An Open Letter to the Senate Appropriations Committee: The Iraq Supplemental Spending Bill in Its Current Form Is Deeply Flawed, Fiscal Changes Are Essential Before It Is Sent to the Floor

Dear Senator:

On behalf of the 350,000 members of the National Taxpayers Union (NTU), I urge you to make a number of changes to H.R. 1268, the Emergency Supplemental Spending Act for the War on Terror, Tsunami Relief, etc., before sending it to the floor for final passage. Although the House wisely removed more than $500 million in non-emergency spending for the Iraq embassy, the bill before the Senate still has two glaring flaws. First and foremost, none of the spending contained in this bill is offset, so Congress is about to push the American people $81 billion deeper into debt without even looking for essential cost savings. Second, the House, through the use of parliamentary maneuvers, has tucked provisions of the "Real ID Act," which would only hasten the development of a national ID card, into the bill.

With spending-induced budget deficits likely to persist for several years, it is inexcusable that Congress has chosen to fund our current efforts in Afghanistan and Iraq, not to mention aid for tsunami victims, on the backs of our children and grandchildren. If these really do amount to "must-pass" spending, there is no reason not to offset them by reducing lower-priority items.

Every bit as discouraging as the out-of-control spending is the fact that this supplemental is being used to once again push forward with the adoption of national ID cards for all Americans. The bill would mandate rigid requirements for states to verify birth certificates and federal immigration documents; establish federal security standards for locations where driver's licenses are produced and stored; regulate personnel training and security clearances; set federal data storage requirements; and prohibit financial assistance to a state unless it joins an undefined interstate compact.

Aside from the complexities associated with the mechanics of forcing the states to administer this new national ID system, the proposal would burden states with a major new unfunded mandate. In fact, state experts estimate that the Real ID Act will cost $500 to $750 million over 5 years to implement, plus an annual ongoing cost of $50 to $75 million to operate.

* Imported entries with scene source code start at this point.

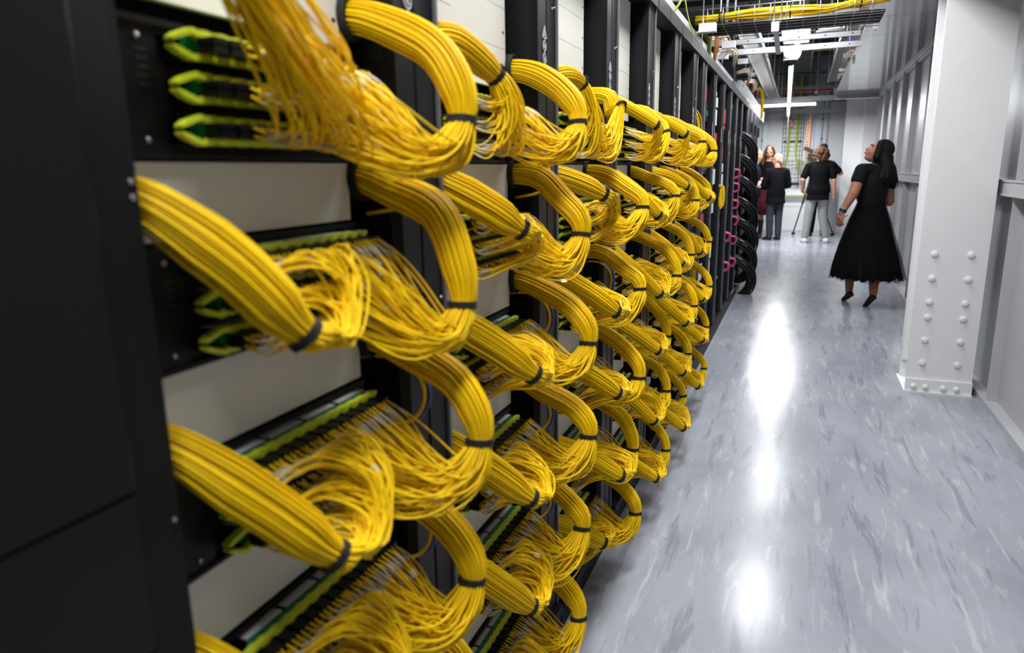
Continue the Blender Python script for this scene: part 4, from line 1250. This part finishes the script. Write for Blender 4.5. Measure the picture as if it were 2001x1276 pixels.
def hand(mb, wrist, d, n, side, curl=.5, s=1.0):
    """d: direction of the hand, n: the way the palm faces, side +1 when the thumb lies towards d x n"""
    d = nrm(d); n = nrm(np.array(n)-d*np.dot(n, d)); a = np.cross(d, n)*side
    w_ = np.array(wrist, float); R = np.stack([a, d, n], 1)
    capsule(mb, w_-d*.02*s, w_+d*.03*s, .024*s, .024*s, 12)
    mb.ball(w_+d*.052*s, (.040*s, .052*s, .016*s), 14, 10, R=R)
    for i, (off, L) in enumerate(((.030, .078), (.010, .088), (-.010, .082), (-.029, .064))):
        p = w_+d*.088*s+a*off*s; c = curl*(.8+.15*i); pts = [p-d*.02*s, p]; dd = d
        for j, fr in enumerate((.45, .32, .25)):
            ang = c*(.55+.45*j); dd = d*math.cos(ang)+n*math.sin(ang); p = p+dd*L*fr*s; pts.append(p)
        chain(mb, pts, [.0095*s, .0092*s, .0088*s, .0082*s, .0068*s], 10)
    p = w_+d*.025*s+a*.026*s
    q = p+(d*.55+a*.65+n*.35)*.036*s; r_ = q+(d*.85+a*.2+n*.35)*.034*s
    chain(mb, [p, q, r_, r_+(d*.9+n*.35)*.018*s], [.014*s, .011*s, .0095*s, .0078*s], 10)
def shoe(mb, heel, toe, up=(0, 0, 1), w_=.043, h=.05, L=None):
    heel = np.array(heel, float); toe = np.array(toe, float); f = nrm(toe-heel); r = nrm(np.cross(f, up)); u = np.cross(r, f)
    Ln = np.linalg.norm(toe-heel)
    rings = []
    for t, wd, ht in ((0, .6, .9), (.04, .78, 1.1), (.2, .8, 1.15), (.4, .82, 1.0), (.6, .98, .72), (.8, .98, .55), (.94, .75, .42), (1, .4, .28)):
        c = heel+f*Ln*t+u*ht*h/2
        rings.append([tuple(c+r*wd*w_*np.sign(math.cos(a))*abs(math.cos(a))**.7+u*(ht*h/2)*np.sign(math.sin(a))*abs(math.sin(a))**.7) for a in np.linspace(0, 2*PI, 17)[:-1]])
    mb.loft(rings)

class Pose:
    """local axes: x to the person's right, y forward, z up"""
    def __init__(s, x, y, heading, h=1.75):
        s.k = h/1.75; s.b = np.array([x, y, 0.0]); c, q = math.cos(heading), math.sin(heading)
        s.R = np.array([[c, -q, 0], [q, c, 0], [0, 0, 1]])
    def __call__(s, x, y, z): return s.b+s.R @ (np.array([x, y, z])*s.k)
    def d(s, x, y, z): return s.R @ np.array([x, y, z], float)

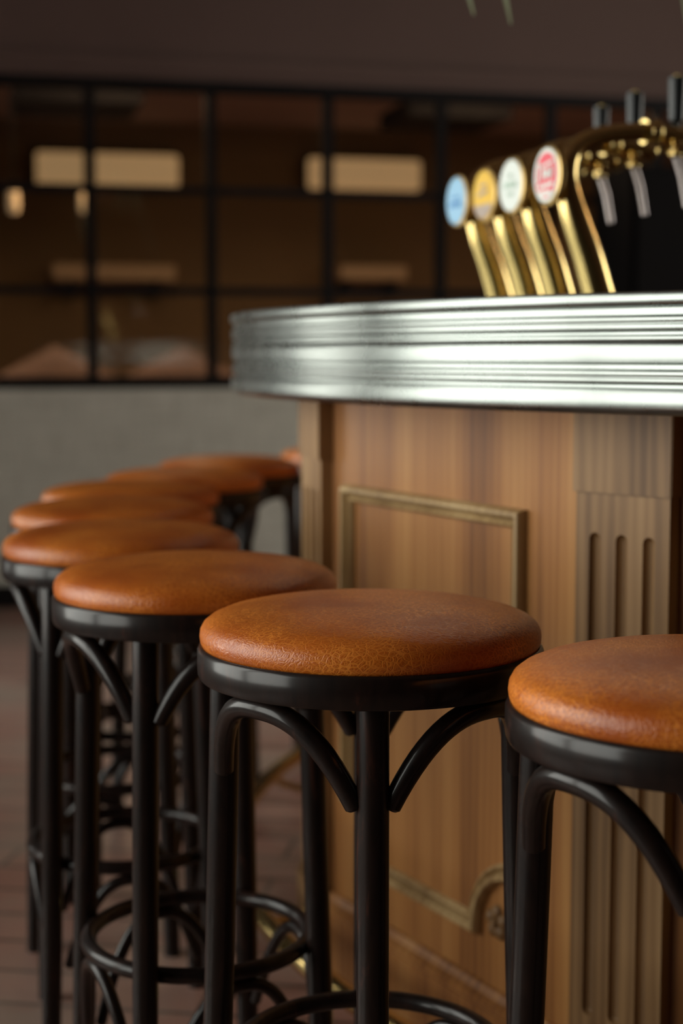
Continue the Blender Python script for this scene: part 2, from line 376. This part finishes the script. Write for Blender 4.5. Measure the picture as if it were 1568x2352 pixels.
# unseen ceiling lamps, added as warm fill for the bar room
for x, y in ((5.3, 5.6), (5.3, 4.2)):
    th = thing('round_fill_lamp', 'added unseen round warm fill lamp on the bar room ceiling', 'lamp', (x, y, CEIL-.07), 0, 'round fill lamps on the ceiling')
    bm = bmesh.new(); lathe(bm, [(0, .012), (.18, .012), (.19, 0), (.20, 0), (.20, .07), (0, .07)], 32); link('housing', bm, M['black'], th)
    ld = bpy.data.lights.new('fill_light', 'AREA'); ld.shape = 'DISK'; ld.size = .34; ld.energy = 9; ld.color = (1.0, .66, .40)
    lo = bpy.data.objects.new('fill_light', ld); COL.objects.link(lo); lo.parent = th; lo.location = (0, 0, .005)
# room behind the glazing
BD = 3.6
bm = bmesh.new(); box(bm, T0, T1, BD, BD+.1, 0, CEIL); wall_local(struct(link('wall_beyond', bm, M['olive'], smooth=False)))
bm = bmesh.new(); box(bm, T0, T1, .12, BD, 2.62, 2.72); wall_local(struct(link('ceiling_beyond', bm, M['mauve'], smooth=False)))

C2 = Matrix.Translation(WO) @ Matrix.Rotation(WANG, 4, 'Z')
def far(x, y, z=0): return C2 @ Vector((x, y, z))
def px_far(px, d, yy=815.0):
    """x along the far wall for a point d behind it lying in the direction of picture column px"""
    k = (px-784)/F_PX
    # WO + WD*t + n*d, x = k*y
    n = Vector((-WD.y, WD.x, 0)); a = WO + n*d
    t = (k*a.y - a.x)/(WD.x - k*WD.y)
    q = a + WD*t
    return t, CAM_Z + (HORIZON - yy)/F_PX*q.y

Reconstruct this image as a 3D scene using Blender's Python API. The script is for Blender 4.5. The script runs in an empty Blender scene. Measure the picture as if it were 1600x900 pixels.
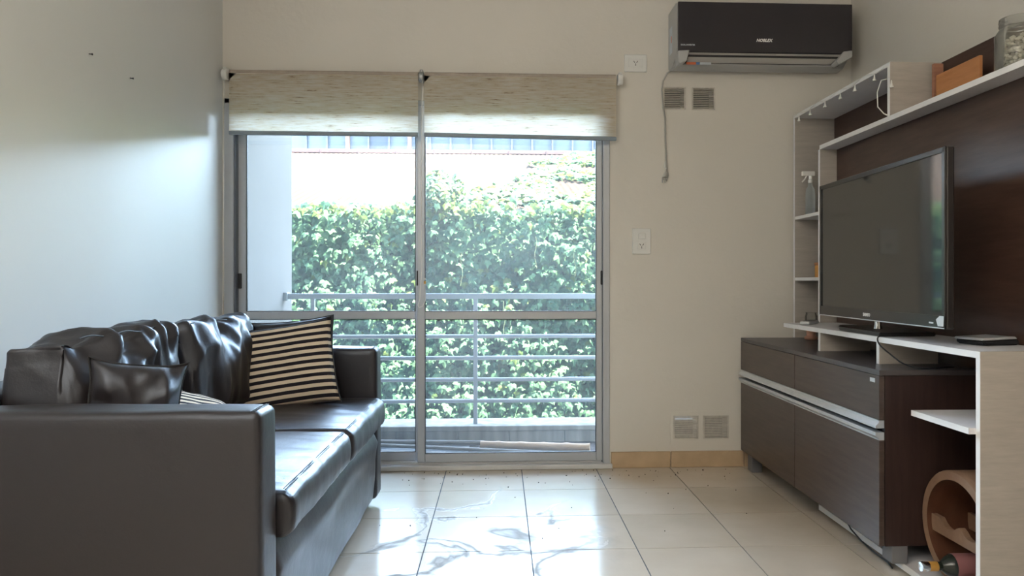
import bpy, bmesh, math, random
from mathutils import Vector, Matrix, Euler, noise
R = math.radians
PI = math.pi
scene = bpy.context.scene
C = scene.collection

# ------------------------------------------------------------------ camera
cam = bpy.data.cameras.new('camera')
cam.sensor_width = 36
cam.lens = 25.965
cam.shift_x = -0.0225
cam.shift_y = -0.006875
cam.clip_start = 0.05
cam.clip_end = 200
cam_o = bpy.data.objects.new('camera', cam)
C.objects.link(cam_o)
cam_o.location = (0, 0, 1)
cam_o.rotation_euler = (R(90), 0, R(-2.73))
scene.camera = cam_o

# ------------------------------------------------------------------ world, sun, lights, exposure
scene.view_settings.view_transform = 'Standard'
scene.view_settings.look = 'None'
scene.view_settings.gamma = 1
scene.view_settings.exposure = 0.42
scene.view_settings.use_curve_mapping = False
try:
    scene.cycles.use_denoising = True
    scene.cycles.max_bounces = 10
    scene.cycles.transparent_max_bounces = 16
    scene.cycles.sample_clamp_indirect = 6
    scene.cycles.caustics_reflective = False
    scene.cycles.caustics_refractive = False
except Exception:
    pass
w = bpy.data.worlds.new('sky')
scene.world = w
w.use_nodes = True
bg = w.node_tree.nodes['Background']
bg.inputs[1].default_value = 34.0
_n, _l = w.node_tree.nodes, w.node_tree.links
_tc = _n.new('ShaderNodeTexCoord'); _sp = _n.new('ShaderNodeSeparateXYZ'); _cr = _n.new('ShaderNodeValToRGB')
_l.new(_tc.outputs['Generated'], _sp.inputs[0]); _l.new(_sp.outputs[2], _cr.inputs[0]); _l.new(_cr.outputs[0], bg.inputs[0])
_cr.color_ramp.elements[0].position = 0.0; _cr.color_ramp.elements[0].color = (0.69, 0.85, 1.0, 1)
_cr.color_ramp.elements[1].position = 1.0; _cr.color_ramp.elements[1].color = (0.09, 0.13, 0.21, 1)
_e = _cr.color_ramp.elements.new(0.30); _e.color = (0.54, 0.72, 0.95, 1)
_e = _cr.color_ramp.elements.new(0.62); _e.color = (0.22, 0.30, 0.44, 1)


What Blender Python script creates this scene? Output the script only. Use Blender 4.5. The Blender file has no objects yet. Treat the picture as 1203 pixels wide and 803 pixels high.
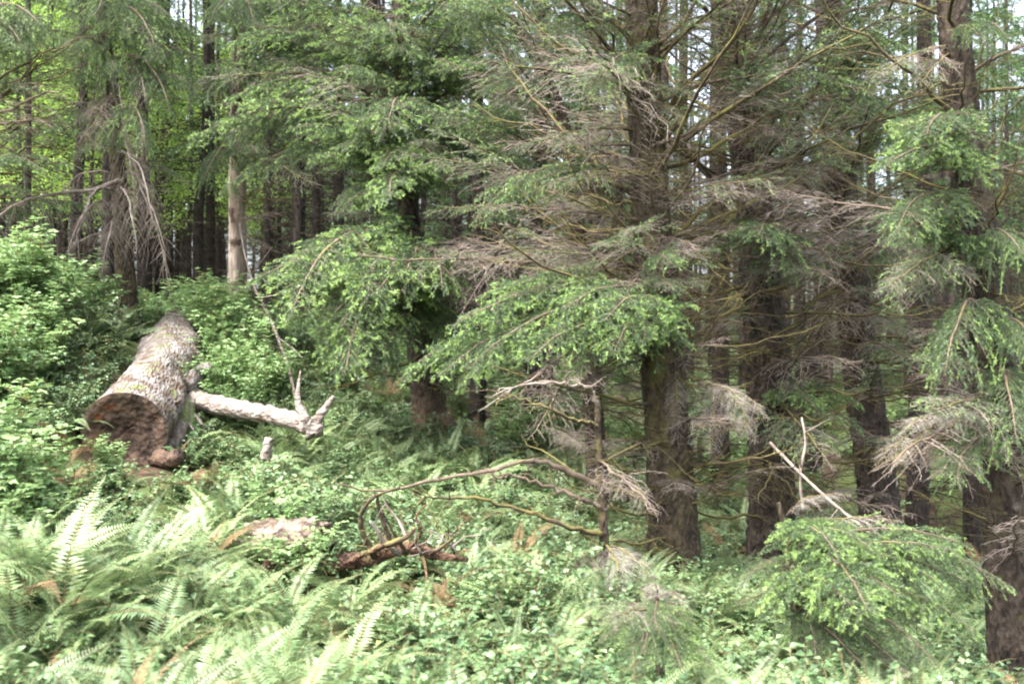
import bpy, math, random
import numpy as np
from mathutils import Vector, Matrix

random.seed(7)
RNG = np.random.default_rng(7)
S = bpy.context.scene
COL = S.collection

# ------------------------------------------------------------------ camera
CAM = np.array([0.0, 0.0, 1.7])
FPX = 1170.0                                   # focal length in pixels of a 1203 px wide frame
cam_d = bpy.data.cameras.new("camera")
cam_d.lens = 35.0
cam_d.sensor_width = 36.0
cam_d.clip_start = 0.05
cam_d.clip_end = 2000.0
cam_d.dof.use_dof = True
cam_d.dof.focus_distance = 10.0
cam_d.dof.aperture_fstop = 2.0
cam = bpy.data.objects.new("camera", cam_d)
cam.location = CAM
cam.rotation_euler = (math.radians(90), 0, 0)
COL.objects.link(cam)
S.camera = cam

# ------------------------------------------------------------------ sky, sun, exposure
SUN_EL, SUN_AZ = math.radians(60), math.radians(232)      # azimuth clockwise from +Y
W = bpy.data.worlds.new("World")
S.world = W
W.use_nodes = True
nt = W.node_tree
bg = nt.nodes["Background"]
sky = nt.nodes.new("ShaderNodeTexSky")
sky.sky_type = 'NISHITA'
sky.sun_disc = False
sky.sun_elevation = SUN_EL
sky.sun_rotation = SUN_AZ
sky.air_density = 0.7
sky.dust_density = 6.0
sky.ozone_density = 0.6
veil = nt.nodes.new("ShaderNodeHueSaturation")             # thin bright overcast over the blue
veil.inputs["Saturation"].default_value = .55
veil.inputs["Value"].default_value = 1.6
nt.links.new(sky.outputs[0], veil.inputs["Color"])
nt.links.new(veil.outputs[0], bg.inputs[0])
bg.inputs[1].default_value = 0.15
sun_d = bpy.data.lights.new("sun", 'SUN')
sun_d.energy = 1.5
sun_d.angle = math.radians(25)
sun_d.color = (1.0, 0.975, 0.94)
sun = bpy.data.objects.new("sun", sun_d)
sd = Vector((math.sin(SUN_AZ) * math.cos(SUN_EL), math.cos(SUN_AZ) * math.cos(SUN_EL), math.sin(SUN_EL)))
sun.rotation_euler = sd.to_track_quat('Z', 'Y').to_euler()
sun.location = sd * 50
COL.objects.link(sun)
S.view_settings.view_transform = 'Standard'
S.view_settings.look = 'None'
S.view_settings.exposure = 2.25
S.view_settings.gamma = 1.0
S.render.engine = 'CYCLES'
S.cycles.max_bounces = 7
S.cycles.diffuse_bounces = 4
S.cycles.glossy_bounces = 2
S.cycles.transmission_bounces = 4
S.cycles.filter_width = 2.0


def P(px, py, Y):
    """the point at depth Y that the photograph shows at pixel (px, py)"""
    return np.array([(px - 601.5) / FPX * Y, Y, CAM[2] - (py - 401.5) / FPX * Y])


# ------------------------------------------------------------------ terrain height
_cp = []
def _g(px, py, Y, drop):
    p = P(px, py, Y)
    _cp.append((p[0], p[1], p[2] - drop))
_g(0, 800, 4.3, .55); _g(150, 700, 5.2, .5); _g(0, 590, 6.2, .45); _g(100, 570, 8.2, .35)
_g(0, 420, 8.5, .9); _g(60, 380, 10.5, .8); _g(0, 290, 12.5, .8); _g(-250, 200, 12.5, .6)
_g(100, 335, 13.5, .6); _g(190, 385, 15.5, .4); _g(278, 395, 17, .1)
_g(148, 548, 10.3, .1); _g(216, 420, 15.5, .15); _g(290, 560, 10.3, .25); _g(300, 460, 13, .5)
_g(400, 470, 14, .3); _g(505, 535, 14, .05); _g(430, 560, 10.5, .3)
_g(600, 530, 14.5, .3); _g(340, 650, 7.6, .2); _g(470, 665, 7.8, .2); _g(400, 770, 5.4, .4)
_g(560, 620, 9, .4); _g(710, 700, 8, .1); _g(795, 700, 9.3, .1); _g(905, 700, 11, .1)
_g(1030, 640, 13, .1); _g(1195, 880, 8.3, .0); _g(620, 790, 5.2, .45); _g(860, 790, 6.2, .4)
_g(1000, 800, 7.0, .3); _g(1100, 700, 13, .2); _g(1140, 690, 17, .1)
_cp += [(0, 0, 0), (-3, 0, .2), (3, 0, -.3), (-8, 3, 1.2), (8, 4, -1.3), (-12, 10, 3.6), (9, 10, -1.3), (0, -8, 0), (-12, -8, .8), (12, -8, -.8),
        (-8, 22, 2.2), (-3, 22, 1.0), (2, 22, .3), (8, 22, -.4), (14, 22, -.8), (-16, 22, 3.6), (-24, 30, 5.0), (-10, 34, 2.8), (0, 34, 1.0),
        (10, 34, 0.0), (22, 34, -.6), (-30, 60, 6), (0, 60, 1.5), (30, 60, 0), (-60, 40, 9), (60, 40, -2), (0, 100, 5), (-60, 100, 10), (60, 100, 4),
        (-150, 50, 14), (150, 50, -3), (0, 250, 24), (-200, 250, 30), (200, 250, 20), (0, -150, 0), (0, 600, 40), (-500, 200, 40), (500, 200, 10), (-40, -60, 2), (40, -60, -2)]
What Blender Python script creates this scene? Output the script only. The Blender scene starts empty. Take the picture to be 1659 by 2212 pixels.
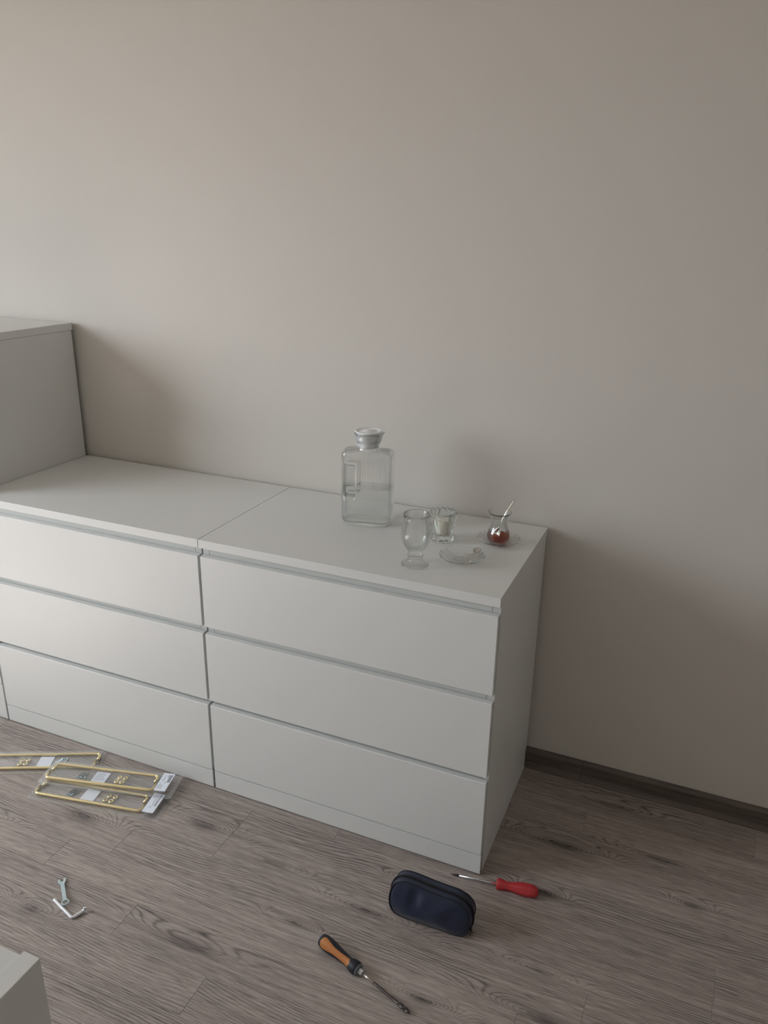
import bpy, bmesh, math, random
from mathutils import Vector, Matrix
from math import pi, sin, cos, radians

# ------------------------------------------------------------ camera, light, exposure
C = bpy.context.scene.collection
scene = bpy.context.scene
cam_data = bpy.data.cameras.new('camera')
cam = bpy.data.objects.new('camera', cam_data)
C.objects.link(cam)
cam.location = (0.3712, -2.029, 1.5526)
cam.rotation_euler = (1.2206, -0.0166, 0.4059)
cam_data.sensor_fit = 'HORIZONTAL'
cam_data.sensor_width = 36.0
cam_data.lens = 36.0 * 1707.6 / 1659.0
cam_data.clip_start = 0.05
scene.camera = cam

world = bpy.data.worlds.new('world')
scene.world = world
world.use_nodes = True
bg = world.node_tree.nodes['Background']
bg.inputs['Strength'].default_value = 15.5
wt = world.node_tree                                     # clear sky above the horizon, darker ground below it
w_tc = wt.nodes.new('ShaderNodeTexCoord')
w_sp = wt.nodes.new('ShaderNodeSeparateXYZ')
w_cr = wt.nodes.new('ShaderNodeValToRGB')
w_cr.color_ramp.elements[0].position = 0.46
w_cr.color_ramp.elements[0].color = (0.23, 0.22, 0.20, 1)
w_cr.color_ramp.elements[1].position = 0.53
w_cr.color_ramp.elements[1].color = (0.86, 0.93, 1.0, 1)
w_ma = wt.nodes.new('ShaderNodeMath')
w_ma.operation = 'MULTIPLY_ADD'
w_ma.inputs[1].default_value = 0.5
w_ma.inputs[2].default_value = 0.5
wt.links.new(w_tc.outputs['Generated'], w_sp.inputs[0])
wt.links.new(w_sp.outputs[2], w_ma.inputs[0])
wt.links.new(w_ma.outputs[0], w_cr.inputs[0])
wt.links.new(w_cr.outputs[0], bg.inputs['Color'])

# room extents
XL, XR, YB, YF, ZC = -3.3, 1.95, 0.012, -4.0, 2.65
WY0, WY1, WZ0, WZ1 = -3.05, -1.20, 0.90, 2.35          # window opening in the left wall

sun_data = bpy.data.lights.new('sun', 'SUN')
sun_data.energy = 46.0
sun_data.angle = radians(0.6)
sun_data.color = (1.0, 0.975, 0.94)
sun = bpy.data.objects.new('sun', sun_data)
C.objects.link(sun)
sun.rotation_euler = Vector((1.0, 0.20, -1.30)).to_track_quat('-Z', 'Y').to_euler()

pd = bpy.data.lights.new('window_portal', 'AREA')
pd.shape = 'RECTANGLE'
pd.size = WZ1 - WZ0
pd.size_y = WY1 - WY0
pd.cycles.is_portal = True
po = bpy.data.objects.new('window_portal', pd)
C.objects.link(po)
po.location = (XL - 0.02, (WY0 + WY1) / 2, (WZ0 + WZ1) / 2)
po.rotation_euler = (0, -pi / 2, 0)

scene.view_settings.view_transform = 'Standard'
scene.view_settings.look = 'None'
scene.view_settings.exposure = -0.20
scene.view_settings.gamma = 1.0
scene.view_settings.use_curve_mapping = False
scene.cycles.max_bounces = 16
scene.cycles.diffuse_bounces = 6
scene.cycles.transmission_bounces = 14
scene.cycles.transparent_max_bounces = 16

# ------------------------------------------------------------ materials
def mat(name, col, rough=0.5, metal=0.0, **kw):
    m = bpy.data.materials.new(name)
    m.use_nodes = True
    b = m.node_tree.nodes['Principled BSDF']
    b.inputs['Base Color'].default_value = (*col, 1)
    b.inputs['Roughness'].default_value = rough
    b.inputs['Metallic'].default_value = metal
    for k, v in kw.items():
        b.inputs[k.replace('_', ' ')].default_value = v
    return m

def add_noise_bump(m, scale, strength, dist=0.001, detail=4.0, stretch=(1, 1, 1)):
    nt = m.node_tree
    b = nt.nodes['Principled BSDF']
    tc = nt.nodes.new('ShaderNodeTexCoord')
    mp = nt.nodes.new('ShaderNodeMapping')
    mp.inputs['Scale'].default_value = stretch
    nz = nt.nodes.new('ShaderNodeTexNoise')
    nz.inputs['Scale'].default_value = scale
    nz.inputs['Detail'].default_value = detail
    bp = nt.nodes.new('ShaderNodeBump')
    bp.inputs['Strength'].default_value = strength
    bp.inputs['Distance'].default_value = dist
    nt.links.new(tc.outputs['Object'], mp.inputs[0])
    nt.links.new(mp.outputs[0], nz.inputs['Vector'])
    nt.links.new(nz.outputs['Fac'], bp.inputs['Height'])
    nt.links.new(bp.outputs[0], b.inputs['Normal'])
    return m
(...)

Congress is now dominated by a Republican Party that achieved power by pledging to be frugal with taxpayer dollars and by giving states a greater voice in policymaking. This emergency supplemental in its current form does the exact opposite. If the two areas outlined above remain unaddressed in the final bill, NTU will be forced to urge the Senate to vote against final passage of this bill. This vote will be heavily weighted in our annual Rating of Congress.